Most 25-year-olds aren’t into 1930s swing music or rhythm &blues from the 1940s and ’50s. They likely haven’t heard the classic comedy of Abbott and Costello. Many that age aren’t keenly interested in Snohomish County issues.
One local 25-year-old is a go-to source for all of that and more.
The Everett-based independent public radio station KSER celebrated its 25th birthday last month. It was Feb. 9, 1991, when listeners first tuned in to 90.7-FM.
Ed Bremer, now KSER’s news and public affairs director, has been there from the start. Bremer is the soul of KSER. His “Sound Living” program, which airs weekday afternoons at 4 p.m., features in-depth conversations with local news makers.
“I’ll know it’s time to retire when I come in and they’ve changed the locks,” Bremer, 64, said at the station Friday. “Every day is different.”
He was hired in 1990, the year before KSER was on the air, by the Jack Straw Foundation. Originally, KSER was licensed to the nonprofit foundation, which long ago started listener-supported KRAB-FM.
The Jack Straw Foundation ran KSER until 1994, when the nonprofit KSER Foundation was created to run the station. KSER once operated from a studio on Highway 99 in Lynnwood, sharing strip-mall space with a state liquor store and the Bat Rack Tavern. Bremer feels the move to Everett in 2005 brought KSER closer to the community.
It’s a hopping place with a clubhouse atmosphere, and all the busier during KSER’s spring membership drive. This season’s fundraiser lasts through Thursday. In the studio at 2623 Wetmore Ave., where shelves are jammed floor-to-ceiling with CDs, volunteers were answering phones and logging donation information Friday morning.
“I’m retired and can’t give a lot of money, so I give my time,” said Bobbi Mastri, 77, who was helping with the pledge drive.
In the glassed-in broadcast booth, “DJ Kitty” — her real name is Rebecca Staffel — played an eclectic mix of tunes during Friday morning’s “Sunlit Room,” a weekday music program with rotating hosts. All of KSER’s disc jockeys, and even music director Tracy Myers, are volunteers. Some have had weekly music shows for more than 20 years.
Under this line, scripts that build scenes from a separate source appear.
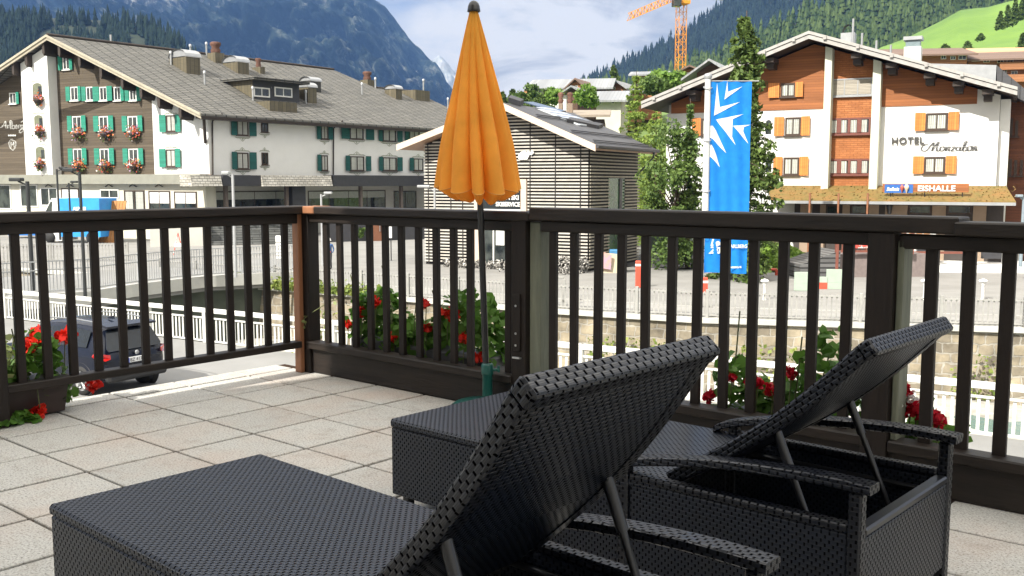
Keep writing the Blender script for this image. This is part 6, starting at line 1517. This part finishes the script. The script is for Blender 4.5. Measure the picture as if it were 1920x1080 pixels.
for sg, nm in ((-1, 'l'), (1, 'r')):
    gpatch('side_window', [side(3, 4, (.0, .92), sg)], TINT); gpatch('side_window', [side(4, 5, (.02, 1), sg), side(5, 6, (0, .12), sg)], TINT); gpatch('side_window', [side(5, 6, (.2, 1), sg), side(6, 7, (0, .9), sg)], TINT)
rw = [(-.70, .02, 1.04), (.70, .02, 1.04), (.73, .05, 1.10), (.60, .235, 1.47), (-.60, .235, 1.47), (-.73, .05, 1.10)]
gpatch('rear_window', [[Vector((x, y + .0, z)) for x, y, z in rw]], TINT)
b = MB(); b.prism([(-.66, .10, 1.60), (.66, .10, 1.60), (.63, .42, 1.645), (-.63, .42, 1.645)], (0, 0, -.05)); b.build('roof_spoiler', NAVY, car)
for sg in (-1, 1):
    b = MB(); b.prism([(sg * .925, .12, .87), (sg * .92, .34, .94), (sg * .90, .30, 1.0), (sg * .86, .08, 1.01), (sg * .68, .0, .97), (sg * .68, -.01, .88), (sg * .80, .0, .85)], (sg * .012, -.02, 0)); b.build('tail_light', TAIL, car)
    b = MB(); b.tube([(sg * .93, 3.02, 1.03), (sg * 1.06, 3.0, 1.08)], .04, 6); b.cbox(min(sg * .98, sg * 1.14), max(sg * .98, sg * 1.14), 2.94, 3.06, 1.04, 1.18, .02); b.build('wing_mirror', NAVY, car)
    for y in (.78, 3.52):
        M = Matrix.Translation((sg * .80, y, .34)) @ Matrix.Rotation(R(90) * sg, 4, 'Y'); b = MB(); b.lathe([(.20, -.12), (.33, -.11), (.345, -.05), (.345, .05), (.33, .115), (.235, .125)], 28); b.v = [tuple(M @ Vector(v)) for v in b.v]; w_ = b.build('wheel', RUB, car)
        b = MB(); b.lathe([(.235, .12), (.22, .06), (.06, .09), (.0, .10)], 20); 
        for k in range(5): a = k * 1.2566; b.tube([(.03 * math.cos(a), .03 * math.sin(a), .11), (.225 * math.cos(a), .225 * math.sin(a), .115)], .03, 5)
        b.v = [tuple(M @ Vector(v)) for v in b.v]; b.build('rim', ALLOY, w_)
        b = MB(); b.lathe([(.36, .06), (.42, .11), (.43, .085), (.36, .0)], 28); b.v = [tuple(M @ Vector(v)) for v in b.v]; b.build('wheel_arch', PLAS, car)
b = MB(); b.cbox(-.80, .80, -.10, .10, .34, .62, .05); b.build('bumper', PLAS, car)
b = MB(); b.cbox(-.28, .28, -.075, -.045, .74, .86, .004); npl = b.build('number_plate', mat('plate white', (.75, .76, .76), .4), car)
b = MB(); b.box(-.28, -.235, -.079, -.0755, .742, .858); b.build('plate_band', mat('plate blue', (.02, .07, .45), .4), npl)
text('plate_text', 'BZ 417 U', .115, BLACKM, npl, (-.22, -.080, .76), ext=.001, sx=.95)
b = MB(); b.lathe([(.0, -.01), (.05, 0), (.055, .01), (.0, .012)], 16, (0, 0, 0)); b.v = [tuple(Matrix.Translation((0, -.03, .95)) @ Matrix.Rotation(R(90), 4, 'X') @ Vector(v)) for v in b.v]; b.build('badge', ALLOY, car)
for sg in (-1, 1): b = MB(); b.tube([(sg * .60, .5, 1.66), (sg * .62, 1.4, 1.70), (sg * .61, 2.5, 1.66)], .018, 6); b.build('roof_rail', ALLOY, car)
b = MB(); b.prism([(0, .8, 1.67), (.03, 1.05, 1.67), (0, .78, 1.74)], (.02, 0, 0)); b.add([(-.03, .95, 1.665), (.03, .95, 1.665), (.0, .74, 1.75), (0, .72, 1.665)], [(0, 1, 2), (0, 2, 3), (1, 3, 2)]); b.build('roof_antenna', NAVY, car)
# ================================================================ FORECOURT OF THE BIG HOTEL
tf_ = Frame(at_z(85, 455, ZP), 100)
BLP = mat('bright blue tarpaulin', (.02, .20, .60), .5, (.03, .32, .75), .9)
tk = fthing('delivery_truck', 'white and blue truck with lettering parked before the big hotel', 'truck', tf_)
tx = lambda px, py=400, y=0: tf_.hit(px, py, y)[0]; tz = lambda py, px=150, y=0: tf_.hit(px, py, y)[1]
b = MB(); b.pxz([(tx(78), tz(452)), (tx(113), tz(452)), (tx(113), tz(372)), (tx(98), tz(372)), (tx(80), tz(402)), (tx(76), tz(420))], 0, 2.2); b.build('cab', WHITEP, tk)
b = MB(); b.pxz([(tx(83), tz(402)), (tx(97), tz(402)), (tx(99), tz(378)), (tx(96), tz(378))], -.02, -.003); b.build('side_window', GLASS, tk)
b = MB(); b.pxz([(tx(114), tz(444)), (tx(188), tz(444)), (tx(188), tz(372)), (tx(114), tz(372))], -.1, 2.4); b.build('box_body', BLP, tk)
for px in (92, 170): M = Matrix.Translation((tx(px), .05, ZP + .45)) @ Matrix.Rotation(R(90), 4, 'X'); b = MB(); b.lathe([(0, -.12), (.3, -.12), (.45, -.1), (.45, .15), (0, .15)], 18); b.v = [tuple(M @ Vector(v)) for v in b.v]; b.build('wheel', RUB, tk)
htext('ALPINE', 137, 394, 388, y=-.14, fr=tf_, root=tk, mt=LETW, ext=.005, off=.02)
wd = thing('timber_stack', 'leaning honey coloured timber boards beside the blue truck', 'timber', at_z(205, 455, ZP), tf_.rz); b = MB()
for k in range(7): b.prism([(-1.0 + k * .28, 0, 0), (-.76 + k * .28, 0, 0), (-.5 + k * .28, .8, 3.4), (-.74 + k * .28, .8, 3.4)], (0, .06, 0))
b.build('boards', mat('honey boards', (.42, .19, .05), .7, (.30, .13, .035), 2), wd)
bc = Frame(at_z(54, 447, ZP), 100); bcar = fthing('blue_car', 'small bright blue car with white stripe parked at the far left before the hotel', 'car', bc)
for nm, pts, mt_ in (('body', [(-2.0, .25), (2.0, .25), (2.1, .7), (1.7, .95), (.9, 1.0), (.5, 1.38), (-.9, 1.40), (-1.6, .98), (-2.1, .85)], mat('bright blue paint', (.02, .16, .5), .25, coat=1)), ('side_window', [(-1.3, .98), (.75, .98), (.42, 1.3), (-.85, 1.32)], GLASS)):
    b = MB(); b.pxz(pts, 0 if nm == 'body' else -.012, 1.6 if nm == 'body' else -.002); b.build(nm, mt_, bcar)
for x in (-1.3, 1.3): M = Matrix.Translation((x, .0, .32)) @ Matrix.Rotation(R(90), 4, 'X'); b = MB(); b.lathe([(0, -.12), (.2, -.12), (.32, -.1), (.32, .1), (0, .1)], 16); b.v = [tuple(M @ Vector(v)) for v in b.v]; b.build('wheel', RUB, bcar)
bcar.location.z = ZP; 
# steps and low wall in front of the long side
st = Frame(at_z(385, 462, ZP), 72); stp = fthing('slate_steps', 'dark slate steps and planter wall below the shop windows of the big hotel', 'steps', st)
b = MB(); Lx = st.hit(560, 455)[0]
for k in range(5): b.box(0, Lx, 1.0 + k * .42, 1.0 + k * .42 + 3, ZP + .3 * k, ZP + .3 * (k + 1) - .002)
b.build('steps', mat_brick('slate steps', 1.2, .18, ((.16, .165, .16), (.11, .115, .11)), (.04, .04, .04), .02, .8, .02), stp)
b = MB(); b.box(-4.0, -.05, .6, 4, ZP, ZP + 1.9); b.build('planter_wall', PLASTERG, stp)
hd = tag(fastmesh('hedge', *scatter_leaves('h', [tuple(st.w(random.uniform(-3.5, Lx), 3.2 + random.gauss(0, .4), ZP + 1.6 + random.random() * .8)) for _ in range(3500)], .12, None), BUSHL), 'low green hedge above the slate steps of the big hotel', 'hedge')
# entrance things right of the railing corner
def board(px0, px1, py0, py1, d, mt, name, label, cat, h=.06):
    fr = Frame(at_d(px0, py1, d), 92); t = fthing(name, label, cat, fr); x1, z0 = fr.hit(px1, py1); z1 = fr.hit(px0, py0)[1]; z0 = max(z0, ZP + .02)
    b = MB(); b.cbox(0, x1, 0, h, z0 + .12, z1, .01); b.build('panel', mt, t); b = MB(); b.cbox(.04, .1, .0, h, ZP, z0 + .119, .005); b.build('leg', BLACKM, t); b = MB(); b.cbox(x1 - .1, x1 - .04, 0, h, ZP, z0 + .119, .005); b.build('leg', BLACKM, t); return t, fr
board(724, 735, 425, 450, 62, WHITEP, 'notice_board', 'white notice board standing by the dark entrance left of the ski shop', 'sign')
dd = Frame(at_z(697, 452, ZP), 70); t = fthing('timber_door', 'brown wooden door with a pale handle in the hotel entrance', 'door', dd); b = MB(); b.cbox(0, 1.4, 0, .1, ZP, ZP + 2.2, .02); b.build('door', mat('door brown', (.20, .08, .04), .6), t); b = MB(); b.tube([(.7, -.06, ZP + .8), (.7, -.06, ZP + 1.7)], .04, 6); b.build('handle', METAL, t)
for i, (px, py, w, lab) in enumerate(((678, 452, .5, 'leafy pot plant left of the brown entrance door'), (620, 445, .6, 'white flowering shrub behind the person with the helmet'))):
    ps = at_z(px, py, ZP); broad(lab, ps, 1.9 if i == 0 else 2.4, w, APPL if i else BUSHL, 90 + i, 900, .12, 'potted_shrub', None, 8, 'plant')
eb = Frame(at_z(640, 458, ZP), 60); t = fthing('entrance_porch', 'dark entrance porch of the big hotel between the columns', 'porch', eb); b = MB(); b.box(0, 9, 3.0, 3.4, ZP, ZP + 2.6); b.build('wall', DKF, t)
P = at_z(335, 478, ZP); t = thing('warning_trestle', 'small red and white warning trestle on the road before the bridge', 'trestle', P); b = MB(); b.tube([(-.35, 0, 0), (0, 0, 1.5)], .035, 6); b.tube([(.35, 0, 0), (0, 0, 1.5)], .035, 6); b.build('frame', REDP0 if False else mat('trestle red white', (.75, .72, .7), .6, (.6, .08, .05), 5, var=.05), t); b = MB(); b.cbox(-.25, .25, -.04, -.02, .55, .8, .005); b.build('crossboard', WHITEP, t)
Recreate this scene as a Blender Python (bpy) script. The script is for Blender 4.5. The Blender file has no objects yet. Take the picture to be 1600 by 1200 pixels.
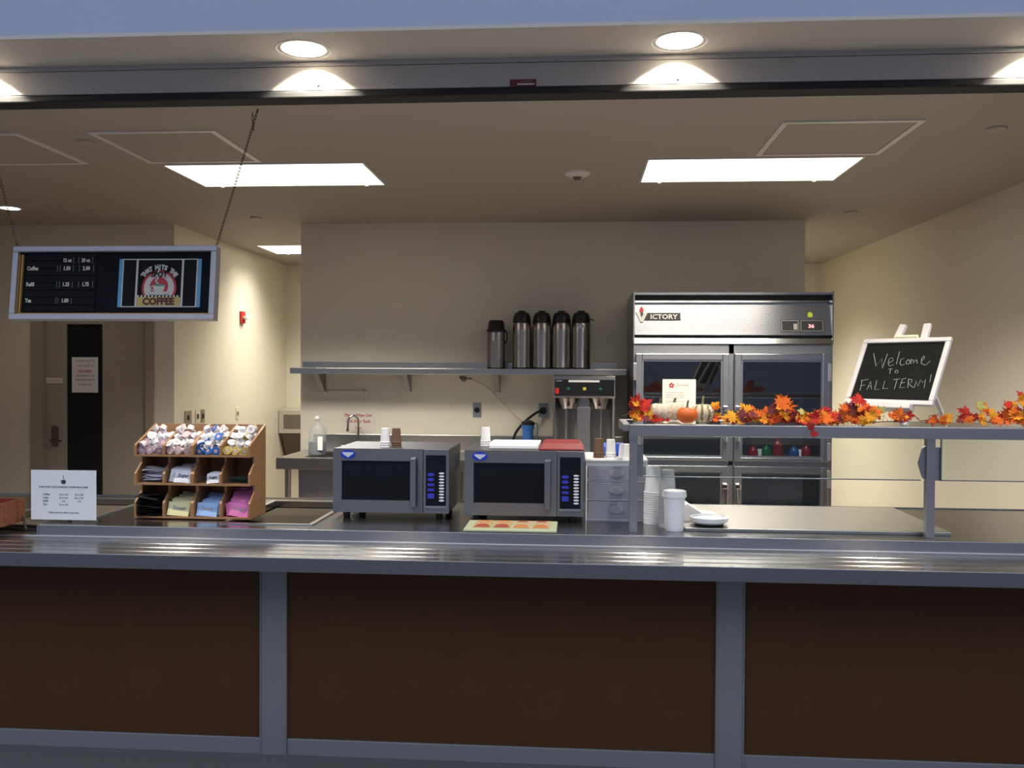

The station has more than 100 volunteers, but just four paid employees, two of them full-time.
It all takes money. Unlike commercial-free stations supported by the Corporation for Public Broadcasting, National Public Radio or a university, KSER is independent.
“It’s very rare. And it’s a juggling act,” said Tom Clendening, KSER’s general manager since 2012. “We have a mission to serve the community with news, public affairs and music that don’t often get any airtime. It’s exciting, rewarding and always a challenge.”
The station’s annual budget is less than $400,000, Clendening said. The station is lucky to raise $50,000 during each of its three annual pledge drives. Clendening said about 65 percent of KSER’s budget comes from listeners through pledge drives, with the rest coming from “Business Believers” and grants.
Most impressive is the commitment of KSER’s longtime on-air personalities. They work unpaid, week after week, year after year. Staffel said she spends two hours preparing her play list for a three-hour stint on “The Sunlit Room.”
“I think I’m the only one who plays obscure French music,” she said.
“It’s something I’ve always wanted to do,” said DJ Ron Taffi, who recently took over the Saturday “Juke Joint” show.
A week ago, Jeff Hoffman ended a 22-year run as the host of “Dusties,” which had him devoting every Saturday afternoon to KSER. Clancy Dunnigan, host of the Thursday night music show “Clancy’s Bar &Grill,” has been at it 23 years.
Some have stepped away from their regular radio gigs, but still fill in on occasion. After a decade of hosting “Pull the String,” Van Ramsey ended his Saturday music program some time back — but his photo still hangs in the KSER clubhouse.
Listener favorites come and go. New talent is trained through KSER’s basic broadcasting classes, offered several times a year.
“The whole place is fun,” Clendening said.